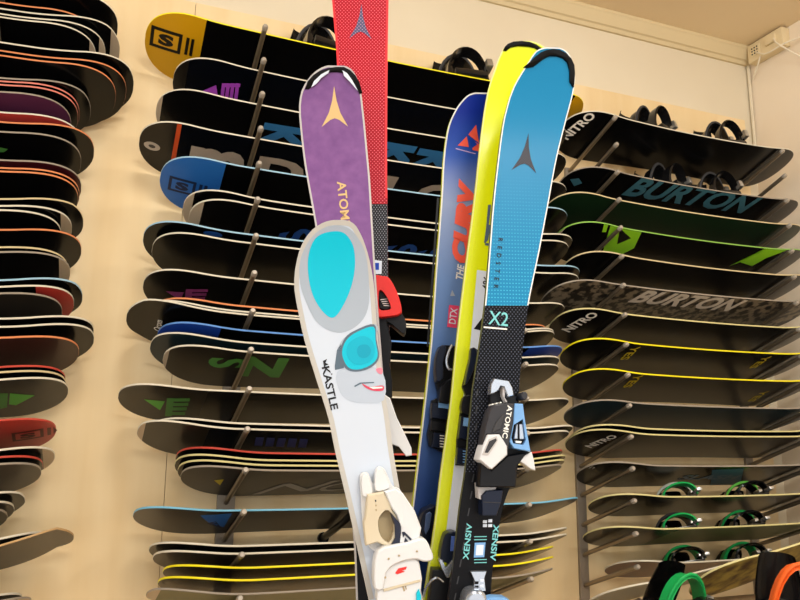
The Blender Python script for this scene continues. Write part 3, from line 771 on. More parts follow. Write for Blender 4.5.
    def word(s, name, t, x, y, h, size, rot, m, parent, sx=1, **k):
        """lettering raised on a binding at height h"""
        vs, tr, w = text_tris(t, **k); u0, v0 = s.surf(x, y, h); c, q = COS(math.radians(rot)), SIN(math.radians(rot)); bm = bmesh.new(); V = []
        for a, b in vs:
            a *= size*sx; b *= size; V.append(bm.verts.new(s.loc(u0+a*c-b*q, v0+a*q+b*c, h)))
        for f in tr: bm.faces.new([V[i] for i in f])
        return build(name, bm, m, parent, smooth=False)
def Z(ox, oy, k, *P): return [(ox+a/k, oy+b/k) for a, b in P]

gl = dict(rough=.3, coat=.25)
k_white = mat('ski_white', (196, 207, 222), .3, coat=.3); k_grey = mat('ski_pale_grey', (162, 174, 188), .35); k_cyan = mat('ski_cyan', (0, 186, 212), .3); k_cyan2 = mat('ski_deep_cyan', (0, 154, 184), .3)
k_cyan3 = mat('ski_mid_cyan', (0, 170, 198), .3)
k_slate = mat('ski_slate', (86, 104, 120), .4); k_ink = mat('ski_ink', (24, 24, 28), .3); k_lips = mat('ski_lips', (206, 70, 96), .35); k_pink = mat('ski_pink', (230, 130, 150), .4); k_skin = mat('ski_face', (178, 190, 206), .35)
p_purple = noisy('ski_purple', (112, 70, 130), (130, 86, 145), scale=(60, 60, 60), rough=.35, lo=.3, hi=.7); p_gold = mat('ski_gold', (214, 182, 126), .35)
p_dark = mat('ski_dark', (10, 10, 14), .35, spec=.12); rimw_ = mat('ski_rim_white', (238, 238, 232), .35); rimg = mat('ski_rim_grey', (190, 186, 184), .35)
r_red = dotted('ski_red', (166, 0, 28), (228, 110, 124), 1150, 1050, .55); r_grey = dotted('ski_mesh_grey', (18, 19, 26), (140, 142, 152), 1500, 1000, .5)
r_logo = dotted('ski_logo_grey', (74, 80, 112), (170, 140, 165), 1150, 1050, .5); redp = mat('red_plastic', (226, 34, 26), .3, coat=.3)
a_blue = dotted('ski_azure', (0, 126, 176), (70, 194, 226), 1500, 1250, .62, stripes=(.86, 1.12)); a_black = dotted('ski_black_mesh', (8, 9, 15), (84, 88, 104), 1300, 1050, .62)
a_black.node_tree.nodes['Principled BSDF'].inputs['Specular IOR Level'].default_value = .1
a_logo = dotted('ski_logo_ink', (12, 14, 28), (70, 70, 90), 1700, 1700, .5)
y_yellow = mat('ski_neon_yellow', (232, 246, 4), .3, coat=.2); y_white = mat('ski_cool_white', (218, 228, 242), .3)
f_blue = mat('ski_royal', (24, 66, 176), .3); f_mid = mat('ski_steel_blue', (96, 132, 190), .3, coat=.2); f_navy = mat('ski_navy', (30, 58, 116), .3, coat=.2); f_orange = mat('ski_coral', (240, 96, 74), .35)
cream_b = mat('binding_cream', (206, 194, 168), .35); white_b = mat('binding_gloss_white', (214, 216, 218), .28, coat=.15); hollow = mat('binding_hollow', (168, 152, 120), .5); inkb = mat('binding_ink', (34, 38, 56), .35)
sil = mat('binding_silver', (176, 184, 196), .25, .8); lbl = mat('binding_label_blue', (118, 168, 222), .35); gmet = mat('binding_gunmetal', (54, 54, 58), .35); char = mat('binding_charcoal', (15, 16, 20), .35, spec=.18)
tealp = mat('print_mint', (120, 200, 205), .4); navyb = mat('binding_navy', (16, 25, 46), .3)

def atomic(s, cx, cy, sc, rot, m, lvl=1):
    """tall pointed emblem with two swept feet"""
    P = [(0, -1), (.10, -.30), (.26, .28), (.60, .95), (.20, .62), (0, .54), (-.20, .62), (-.60, .95), (-.26, .28), (-.10, -.30)]
    c, q = COS(math.radians(rot)), SIN(math.radians(rot))
    s.poly([(cx+(a*1.05*c-b*q)*sc, cy+(a*1.05*q+b*c)*sc) for a, b in P], m, lvl)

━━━

* **Objective**
Copy the listing over exactly, skipping the pictures it holds.

* **Answer for the task**
The Blender Python script for this scene continues. Write part 3, from line 771 on. More parts follow. Write for Blender 4.5.
    def word(s, name, t, x, y, h, size, rot, m, parent, sx=1, **k):
        """lettering raised on a binding at height h"""
        vs, tr, w = text_tris(t, **k); u0, v0 = s.surf(x, y, h); c, q = COS(math.radians(rot)), SIN(math.radians(rot)); bm = bmesh.new(); V = []
        for a, b in vs:
            a *= size*sx; b *= size; V.append(bm.verts.new(s.loc(u0+a*c-b*q, v0+a*q+b*c, h)))
        for f in tr: bm.faces.new([V[i] for i in f])
        return build(name, bm, m, parent, smooth=False)
def Z(ox, oy, k, *P): return [(ox+a/k, oy+b/k) for a, b in P]

gl = dict(rough=.3, coat=.25)
k_white = mat('ski_white', (196, 207, 222), .3, coat=.3); k_grey = mat('ski_pale_grey', (162, 174, 188), .35); k_cyan = mat('ski_cyan', (0, 186, 212), .3); k_cyan2 = mat('ski_deep_cyan', (0, 154, 184), .3)
k_cyan3 = mat('ski_mid_cyan', (0, 170, 198), .3)
k_slate = mat('ski_slate', (86, 104, 120), .4); k_ink = mat('ski_ink', (24, 24, 28), .3); k_lips = mat('ski_lips', (206, 70, 96), .35); k_pink = mat('ski_pink', (230, 130, 150), .4); k_skin = mat('ski_face', (178, 190, 206), .35)
p_purple = noisy('ski_purple', (112, 70, 130), (130, 86, 145), scale=(60, 60, 60), rough=.35, lo=.3, hi=.7); p_gold = mat('ski_gold', (214, 182, 126), .35)
p_dark = mat('ski_dark', (10, 10, 14), .35, spec=.12); rimw_ = mat('ski_rim_white', (238, 238, 232), .35); rimg = mat('ski_rim_grey', (190, 186, 184), .35)
r_red = dotted('ski_red', (166, 0, 28), (228, 110, 124), 1150, 1050, .55); r_grey = dotted('ski_mesh_grey', (18, 19, 26), (140, 142, 152), 1500, 1000, .5)
r_logo = dotted('ski_logo_grey', (74, 80, 112), (170, 140, 165), 1150, 1050, .5); redp = mat('red_plastic', (226, 34, 26), .3, coat=.3)
a_blue = dotted('ski_azure', (0, 126, 176), (70, 194, 226), 1500, 1250, .62, stripes=(.86, 1.12)); a_black = dotted('ski_black_mesh', (8, 9, 15), (84, 88, 104), 1300, 1050, .62)
a_black.node_tree.nodes['Principled BSDF'].inputs['Specular IOR Level'].default_value = .1
a_logo = dotted('ski_logo_ink', (12, 14, 28), (70, 70, 90), 1700, 1700, .5)
y_yellow = mat('ski_neon_yellow', (232, 246, 4), .3, coat=.2); y_white = mat('ski_cool_white', (218, 228, 242), .3)
f_blue = mat('ski_royal', (24, 66, 176), .3); f_mid = mat('ski_steel_blue', (96, 132, 190), .3, coat=.2); f_navy = mat('ski_navy', (30, 58, 116), .3, coat=.2); f_orange = mat('ski_coral', (240, 96, 74), .35)
cream_b = mat('binding_cream', (206, 194, 168), .35); white_b = mat('binding_gloss_white', (214, 216, 218), .28, coat=.15); hollow = mat('binding_hollow', (168, 152, 120), .5); inkb = mat('binding_ink', (34, 38, 56), .35)
sil = mat('binding_silver', (176, 184, 196), .25, .8); lbl = mat('binding_label_blue', (118, 168, 222), .35); gmet = mat('binding_gunmetal', (54, 54, 58), .35); char = mat('binding_charcoal', (15, 16, 20), .35, spec=.18)
tealp = mat('print_mint', (120, 200, 205), .4); navyb = mat('binding_navy', (16, 25, 46), .3)

def atomic(s, cx, cy, sc, rot, m, lvl=1):
    """tall pointed emblem with two swept feet"""
    P = [(0, -1), (.10, -.30), (.26, .28), (.60, .95), (.20, .62), (0, .54), (-.20, .62), (-.60, .95), (-.26, .28), (-.10, -.30)]
    c, q = COS(math.radians(rot)), SIN(math.radians(rot))
    s.poly([(cx+(a*1.05*c-b*q)*sc, cy+(a*1.05*q+b*c)*sc) for a, b in P], m, lvl)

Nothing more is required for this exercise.